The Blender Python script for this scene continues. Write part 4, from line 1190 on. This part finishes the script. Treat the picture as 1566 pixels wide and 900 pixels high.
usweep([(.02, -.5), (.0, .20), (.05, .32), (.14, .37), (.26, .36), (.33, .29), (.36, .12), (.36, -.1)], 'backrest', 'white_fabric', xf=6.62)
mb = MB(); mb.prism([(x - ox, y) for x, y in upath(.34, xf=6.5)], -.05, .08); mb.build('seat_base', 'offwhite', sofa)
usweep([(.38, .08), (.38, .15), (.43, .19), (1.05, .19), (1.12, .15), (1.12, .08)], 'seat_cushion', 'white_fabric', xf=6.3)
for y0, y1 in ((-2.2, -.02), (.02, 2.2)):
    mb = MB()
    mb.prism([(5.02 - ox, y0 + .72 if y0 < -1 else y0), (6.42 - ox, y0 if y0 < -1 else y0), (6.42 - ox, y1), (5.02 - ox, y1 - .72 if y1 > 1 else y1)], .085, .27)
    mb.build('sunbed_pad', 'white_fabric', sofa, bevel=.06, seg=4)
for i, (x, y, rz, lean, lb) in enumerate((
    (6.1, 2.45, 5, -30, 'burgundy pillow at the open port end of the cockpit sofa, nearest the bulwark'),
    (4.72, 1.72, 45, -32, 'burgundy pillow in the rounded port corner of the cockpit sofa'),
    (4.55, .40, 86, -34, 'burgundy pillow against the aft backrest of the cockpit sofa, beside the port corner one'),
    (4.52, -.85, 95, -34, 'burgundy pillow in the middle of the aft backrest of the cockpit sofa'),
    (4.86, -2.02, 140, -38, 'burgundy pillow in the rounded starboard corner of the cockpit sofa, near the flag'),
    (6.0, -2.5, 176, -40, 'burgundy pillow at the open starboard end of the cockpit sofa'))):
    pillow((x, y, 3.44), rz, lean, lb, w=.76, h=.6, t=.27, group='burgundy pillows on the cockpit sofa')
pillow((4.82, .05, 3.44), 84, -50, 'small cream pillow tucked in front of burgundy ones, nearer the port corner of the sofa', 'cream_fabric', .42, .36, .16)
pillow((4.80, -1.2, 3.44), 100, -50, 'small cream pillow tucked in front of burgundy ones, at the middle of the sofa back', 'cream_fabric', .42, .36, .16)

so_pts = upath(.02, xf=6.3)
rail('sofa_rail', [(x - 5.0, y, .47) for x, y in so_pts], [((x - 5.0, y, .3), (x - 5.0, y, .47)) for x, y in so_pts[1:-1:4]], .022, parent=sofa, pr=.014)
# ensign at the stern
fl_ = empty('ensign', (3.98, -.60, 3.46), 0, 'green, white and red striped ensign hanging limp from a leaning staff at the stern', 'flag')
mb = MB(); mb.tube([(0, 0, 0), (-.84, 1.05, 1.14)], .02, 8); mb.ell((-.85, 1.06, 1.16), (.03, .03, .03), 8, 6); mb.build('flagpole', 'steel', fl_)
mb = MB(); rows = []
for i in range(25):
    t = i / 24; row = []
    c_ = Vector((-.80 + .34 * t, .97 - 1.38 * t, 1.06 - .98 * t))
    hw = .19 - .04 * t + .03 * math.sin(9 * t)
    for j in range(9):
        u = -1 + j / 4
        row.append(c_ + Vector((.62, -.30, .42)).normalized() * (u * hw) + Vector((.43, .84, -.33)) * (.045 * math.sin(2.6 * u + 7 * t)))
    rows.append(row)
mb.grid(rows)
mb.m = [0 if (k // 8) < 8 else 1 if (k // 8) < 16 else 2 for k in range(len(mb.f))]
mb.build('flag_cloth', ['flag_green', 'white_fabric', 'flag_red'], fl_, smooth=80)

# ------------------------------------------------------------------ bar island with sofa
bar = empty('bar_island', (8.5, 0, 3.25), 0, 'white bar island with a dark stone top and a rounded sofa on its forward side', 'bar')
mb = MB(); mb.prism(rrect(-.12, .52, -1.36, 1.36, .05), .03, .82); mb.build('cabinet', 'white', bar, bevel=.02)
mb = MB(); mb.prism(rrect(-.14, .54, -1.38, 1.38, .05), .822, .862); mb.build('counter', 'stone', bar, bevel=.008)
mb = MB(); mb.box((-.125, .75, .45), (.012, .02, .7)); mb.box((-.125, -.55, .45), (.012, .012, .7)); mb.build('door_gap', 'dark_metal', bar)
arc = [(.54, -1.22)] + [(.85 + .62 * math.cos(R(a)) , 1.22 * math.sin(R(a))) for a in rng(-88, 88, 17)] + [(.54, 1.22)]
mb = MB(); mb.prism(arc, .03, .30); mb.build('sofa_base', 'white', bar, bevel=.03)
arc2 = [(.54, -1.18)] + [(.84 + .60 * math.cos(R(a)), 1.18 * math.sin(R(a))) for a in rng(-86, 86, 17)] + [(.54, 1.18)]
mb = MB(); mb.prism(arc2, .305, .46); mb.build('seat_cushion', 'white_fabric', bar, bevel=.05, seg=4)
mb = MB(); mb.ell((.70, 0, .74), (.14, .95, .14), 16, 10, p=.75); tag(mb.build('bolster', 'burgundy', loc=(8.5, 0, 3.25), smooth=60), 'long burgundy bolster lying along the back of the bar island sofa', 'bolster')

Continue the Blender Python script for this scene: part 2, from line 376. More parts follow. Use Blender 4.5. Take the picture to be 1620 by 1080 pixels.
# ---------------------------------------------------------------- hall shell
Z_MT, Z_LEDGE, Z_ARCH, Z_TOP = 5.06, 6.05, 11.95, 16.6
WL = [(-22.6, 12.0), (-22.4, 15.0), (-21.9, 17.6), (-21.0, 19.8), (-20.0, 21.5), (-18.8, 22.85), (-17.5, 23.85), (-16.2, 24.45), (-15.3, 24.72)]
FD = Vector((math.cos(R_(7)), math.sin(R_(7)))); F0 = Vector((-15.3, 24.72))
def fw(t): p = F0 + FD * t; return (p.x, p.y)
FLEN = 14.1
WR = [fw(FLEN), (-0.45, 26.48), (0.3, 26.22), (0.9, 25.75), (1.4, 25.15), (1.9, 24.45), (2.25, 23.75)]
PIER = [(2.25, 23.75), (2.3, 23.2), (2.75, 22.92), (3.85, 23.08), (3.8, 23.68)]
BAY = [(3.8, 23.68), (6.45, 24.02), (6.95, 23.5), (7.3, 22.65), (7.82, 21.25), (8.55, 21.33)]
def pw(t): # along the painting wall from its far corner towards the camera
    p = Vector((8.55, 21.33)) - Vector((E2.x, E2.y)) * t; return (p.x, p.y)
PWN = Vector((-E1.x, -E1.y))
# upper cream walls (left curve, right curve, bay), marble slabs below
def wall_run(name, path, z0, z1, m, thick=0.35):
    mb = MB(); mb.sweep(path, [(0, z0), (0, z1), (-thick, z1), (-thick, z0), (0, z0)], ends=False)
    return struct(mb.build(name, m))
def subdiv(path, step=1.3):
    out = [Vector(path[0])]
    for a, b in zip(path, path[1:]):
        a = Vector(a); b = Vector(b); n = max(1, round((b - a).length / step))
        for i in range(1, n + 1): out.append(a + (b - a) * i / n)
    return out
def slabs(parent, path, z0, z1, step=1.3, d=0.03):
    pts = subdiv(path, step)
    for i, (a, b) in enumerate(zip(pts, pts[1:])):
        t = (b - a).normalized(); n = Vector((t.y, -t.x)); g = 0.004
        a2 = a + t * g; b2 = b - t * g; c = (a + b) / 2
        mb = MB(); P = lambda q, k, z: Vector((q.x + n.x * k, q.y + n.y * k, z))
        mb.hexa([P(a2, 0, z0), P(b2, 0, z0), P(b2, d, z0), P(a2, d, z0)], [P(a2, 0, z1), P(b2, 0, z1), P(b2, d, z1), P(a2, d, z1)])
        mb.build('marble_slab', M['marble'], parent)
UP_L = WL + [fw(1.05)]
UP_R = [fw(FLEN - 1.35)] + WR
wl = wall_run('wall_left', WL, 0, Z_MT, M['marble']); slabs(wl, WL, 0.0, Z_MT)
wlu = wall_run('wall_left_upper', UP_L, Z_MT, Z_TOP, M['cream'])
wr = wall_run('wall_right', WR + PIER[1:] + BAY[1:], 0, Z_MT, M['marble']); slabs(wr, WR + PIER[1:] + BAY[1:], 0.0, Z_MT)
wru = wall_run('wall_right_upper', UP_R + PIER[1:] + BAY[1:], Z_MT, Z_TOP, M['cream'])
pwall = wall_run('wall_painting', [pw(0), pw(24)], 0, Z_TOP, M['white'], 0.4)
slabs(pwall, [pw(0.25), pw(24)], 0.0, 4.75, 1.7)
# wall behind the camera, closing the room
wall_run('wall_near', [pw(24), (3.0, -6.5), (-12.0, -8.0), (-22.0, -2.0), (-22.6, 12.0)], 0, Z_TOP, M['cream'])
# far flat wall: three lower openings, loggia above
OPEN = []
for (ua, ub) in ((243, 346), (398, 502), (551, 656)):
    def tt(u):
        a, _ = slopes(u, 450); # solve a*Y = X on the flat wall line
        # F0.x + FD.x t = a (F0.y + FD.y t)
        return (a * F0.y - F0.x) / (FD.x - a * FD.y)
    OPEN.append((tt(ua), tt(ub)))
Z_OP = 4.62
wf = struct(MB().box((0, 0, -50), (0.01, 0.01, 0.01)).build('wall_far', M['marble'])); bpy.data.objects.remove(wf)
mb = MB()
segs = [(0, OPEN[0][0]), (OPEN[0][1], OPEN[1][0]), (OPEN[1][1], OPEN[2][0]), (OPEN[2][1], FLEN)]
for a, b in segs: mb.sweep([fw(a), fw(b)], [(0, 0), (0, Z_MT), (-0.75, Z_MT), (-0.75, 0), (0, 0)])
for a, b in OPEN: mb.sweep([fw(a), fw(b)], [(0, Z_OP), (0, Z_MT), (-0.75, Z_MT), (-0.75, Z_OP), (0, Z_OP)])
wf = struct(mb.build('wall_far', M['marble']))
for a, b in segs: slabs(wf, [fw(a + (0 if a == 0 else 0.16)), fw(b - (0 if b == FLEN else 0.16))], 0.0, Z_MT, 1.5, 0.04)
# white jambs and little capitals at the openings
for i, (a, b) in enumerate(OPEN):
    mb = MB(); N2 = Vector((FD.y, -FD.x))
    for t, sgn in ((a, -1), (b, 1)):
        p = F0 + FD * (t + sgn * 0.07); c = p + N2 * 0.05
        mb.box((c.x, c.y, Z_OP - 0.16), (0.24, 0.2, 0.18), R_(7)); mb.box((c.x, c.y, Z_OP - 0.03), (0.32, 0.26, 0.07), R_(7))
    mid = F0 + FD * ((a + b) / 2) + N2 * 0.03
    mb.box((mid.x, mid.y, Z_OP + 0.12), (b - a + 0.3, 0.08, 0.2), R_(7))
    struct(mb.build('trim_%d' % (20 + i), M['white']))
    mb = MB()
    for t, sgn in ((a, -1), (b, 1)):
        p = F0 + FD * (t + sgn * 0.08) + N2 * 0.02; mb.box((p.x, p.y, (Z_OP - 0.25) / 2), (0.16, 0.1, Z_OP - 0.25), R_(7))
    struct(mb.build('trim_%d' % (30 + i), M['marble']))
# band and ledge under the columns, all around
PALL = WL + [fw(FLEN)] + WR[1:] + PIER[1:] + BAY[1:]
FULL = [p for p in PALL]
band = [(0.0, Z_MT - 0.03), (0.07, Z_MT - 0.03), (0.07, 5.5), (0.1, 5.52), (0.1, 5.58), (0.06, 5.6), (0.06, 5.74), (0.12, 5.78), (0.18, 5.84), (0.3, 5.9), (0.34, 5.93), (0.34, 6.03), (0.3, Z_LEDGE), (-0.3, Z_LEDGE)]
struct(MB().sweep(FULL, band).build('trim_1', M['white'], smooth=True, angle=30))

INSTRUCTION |
Beginning at the top of the data, extract each line through the line containing "pillow((4.80, -1.2, 3.44), 100, -50, 'small" and return those lines exactly, with nothing added.

RESULT OF THE EXERCISE |
The Blender Python script for this scene continues. Write part 4, from line 1190 on. This part finishes the script. Treat the picture as 1566 pixels wide and 900 pixels high.
usweep([(.02, -.5), (.0, .20), (.05, .32), (.14, .37), (.26, .36), (.33, .29), (.36, .12), (.36, -.1)], 'backrest', 'white_fabric', xf=6.62)
mb = MB(); mb.prism([(x - ox, y) for x, y in upath(.34, xf=6.5)], -.05, .08); mb.build('seat_base', 'offwhite', sofa)
usweep([(.38, .08), (.38, .15), (.43, .19), (1.05, .19), (1.12, .15), (1.12, .08)], 'seat_cushion', 'white_fabric', xf=6.3)
for y0, y1 in ((-2.2, -.02), (.02, 2.2)):
    mb = MB()
    mb.prism([(5.02 - ox, y0 + .72 if y0 < -1 else y0), (6.42 - ox, y0 if y0 < -1 else y0), (6.42 - ox, y1), (5.02 - ox, y1 - .72 if y1 > 1 else y1)], .085, .27)
    mb.build('sunbed_pad', 'white_fabric', sofa, bevel=.06, seg=4)
for i, (x, y, rz, lean, lb) in enumerate((
    (6.1, 2.45, 5, -30, 'burgundy pillow at the open port end of the cockpit sofa, nearest the bulwark'),
    (4.72, 1.72, 45, -32, 'burgundy pillow in the rounded port corner of the cockpit sofa'),
    (4.55, .40, 86, -34, 'burgundy pillow against the aft backrest of the cockpit sofa, beside the port corner one'),
    (4.52, -.85, 95, -34, 'burgundy pillow in the middle of the aft backrest of the cockpit sofa'),
    (4.86, -2.02, 140, -38, 'burgundy pillow in the rounded starboard corner of the cockpit sofa, near the flag'),
    (6.0, -2.5, 176, -40, 'burgundy pillow at the open starboard end of the cockpit sofa'))):
    pillow((x, y, 3.44), rz, lean, lb, w=.76, h=.6, t=.27, group='burgundy pillows on the cockpit sofa')
pillow((4.82, .05, 3.44), 84, -50, 'small cream pillow tucked in front of burgundy ones, nearer the port corner of the sofa', 'cream_fabric', .42, .36, .16)
pillow((4.80, -1.2, 3.44), 100, -50, 'small cream pillow tucked in front of burgundy ones, at the middle of the sofa back', 'cream_fabric', .42, .36, .16)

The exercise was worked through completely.